What happened

Shares of the embattled Swiss bank Credit Suisse Group (CS) struggled today after the bank reported its third-quarter earnings and as management announced an ambitious new restructuring plan. Shares had fallen close to 14% as of 9:37 a.m. ET on Thursday.

So what

Credit Suisse reported a loss equivalent to nearly $4.1 billion on total revenue of about $3.84 billion, largely due to the reassessment of deferred tax assets as a result of a strategy review and planned overhaul by the bank.

The bigger story was management's plans to restructure the bank and chart a new path forward, which most investors were anxiously waiting on. After multiple scandals and big losses in recent years due to heavy exposure to the collapse of Archegos Capital and Greensill Capital, Credit Suisse has seen losses pile up and vowed to overhaul its investment bank.

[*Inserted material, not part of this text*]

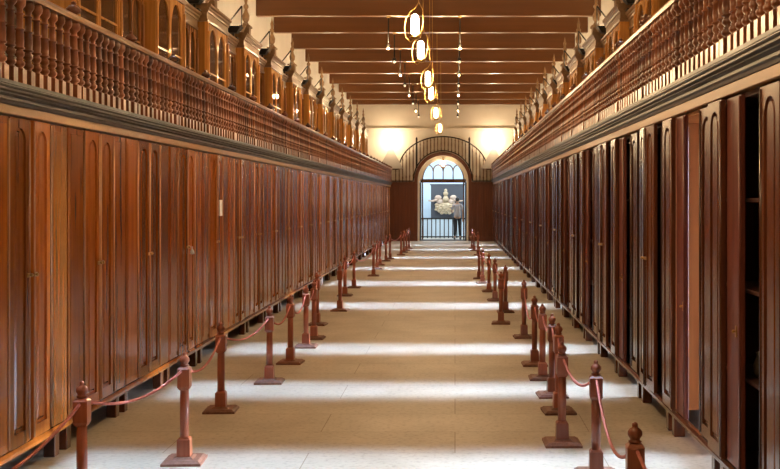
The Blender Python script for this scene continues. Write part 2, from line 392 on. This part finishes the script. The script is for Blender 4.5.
# ------------------------------------------------------------ room beyond the doorway
struct('wall_beyond', MB().box((-4, 46.4, 0), (4, 46.6, 4.5)), M['blue_white'])
struct('wall_beyond_left', MB().box((-3.6, DF + .5, 0), (-3.4, 46.4, 4.5)), M['blue_white'])
struct('wall_beyond_right', MB().box((2.6, DF + .5, 0), (2.8, 46.4, 4.5)), M['blue_white'])
struct('ceiling_beyond', MB().box((-4, DF + .5, 4.3), (4, 46.6, 4.5)), M['white'])
area('daylight_lamp', (-.4, 43.6, 4.2), (0, 0, 0), 4, 3.4, 270, (.72, .86, 1))
tag(MB().box((-1.04, 45.3, 0), (.38, 45.42, 2.24)).box((-1.08, 45.29, 2.24), (.42, 45.46, 2.30)).build('dark_screen', M['slate'], bevel=.005), 'dark grey upright panel behind the pale carved emblem beyond the doorway', 'panel')
sc = thing('carved_emblem', (-.40, 45.27, 1.42), 'cream carved emblem with a crowned figure, mounted on the dark panel', 'sculpture'); sc.scale = (1.25, 1, 1.0)
m = MB()
for k in range(16):
    a = 2 * PI * k / 16; q = 1 + .12 * (k % 2); m.blob((.30 * q * math.cos(a), -.07, -.12 + .24 * q * math.sin(a)), (.075, .07, .065), 8, 6)
for k in range(9):
    a = 2 * PI * k / 9; m.blob((.17 * math.cos(a), -.16, -.12 + .15 * math.sin(a)), (.05, .04, .045), 8, 6)
m.blob((0, -.08, -.12), (.30, .10, .26)); m.build('scalloped_shield', M['stone'], sc)
MB().blob((0, -.17, -.10), (.15, .05, .17)).build('shield_boss', M['stone'], sc)
m = MB().lathe([(0, .10), (.12, .11), (.22, .07), (.26, .05), (.30, .085), (.38, .085), (.44, .04), (.47, .06), (.51, .05), (.55, .01)], (0, -.12, .12), 12); m.build('crowned_figure', M['stone'], sc)
for s_ in (-1, 1):
    m = MB().blob((s_ * .26, -.1, .28), (.12, .08, .12)).blob((s_ * .20, -.1, .12), (.12, .07, .12)).tube([(s_ * .28, -.12, .2), (s_ * .45, -.13, .14), (s_ * .60, -.12, .16)], [.06, .04, .025], 8)
    m.build('winged_figure', mottled('rosy_carved_stone', (.50, .33, .24), (.72, .55, .42), 9, .7) if s_ < 0 else bpy.data.materials['rosy_carved_stone'], sc)
bt = thing('barrier_railing', (-.45, 44.1, 0), 'low dark barred railing in front of the pale room beyond the doorway', 'railing')
MB().box((-1.3, -.03, .80), (1.3, .03, .86)).build('top_bar', M['black'], bt, bevel=.004)
MB().box((-1.3, -.03, .04), (1.3, .03, .09)).build('bottom_bar', M['black'], bt, bevel=.004)
for k in range(15):
    MB().box((-1.24 + k * .177 - .02, -.02, 0), (-1.24 + k * .177 + .02, .02, .82)).build('railing_bar', M['black'], bt)
tag(MB().box((-1.9, 44.9, 0), (1.2, 45.1, .78)).box((-1.92, 44.88, .78), (1.22, 45.12, .80)).build('display_plinth', M['blue_white'], bevel=.01), 'long pale low plinth behind the barred railing beyond the doorway', 'plinth')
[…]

The new strategy will involve slicing the investment bank into multiple parts. It will exit certain businesses and significantly reduce its exposure to securitized products, have one unit for its markets business, and then put its capital markets and advisory businesses under an older brand called First Boston, which Credit Suisse acquired in 1990.

Furthermore, Credit Suisse plans to cut 15% of its expenses between now and 2025. As investors and analysts feared, to accomplish all of this, Credit Suisse will need to raise more than $4 billion of new capital.

Some of this capital will reportedly come from the Saudi National Bank, according to news reports, which will acquire as much as 9.9% of outstanding shares. The bank, which the Saudi Arabian government owns a controlling stake in, also said it might look to invest in one of Credit Suisse's investment banking units as well.

Now what

There weren't exactly a lot of good options for Credit Suisse, and raising capital is going to dilute existing shareholders while the stock trades at an extremely beaten-down valuation. Furthermore, management's 2025 return goals are not particularly attractive.

If management can execute this restructuring, the stock could have upside, given its beaten-down price. But it's a long road ahead and there's a lot of work to do. I'd wait for more evidence that management's plan is working before investing.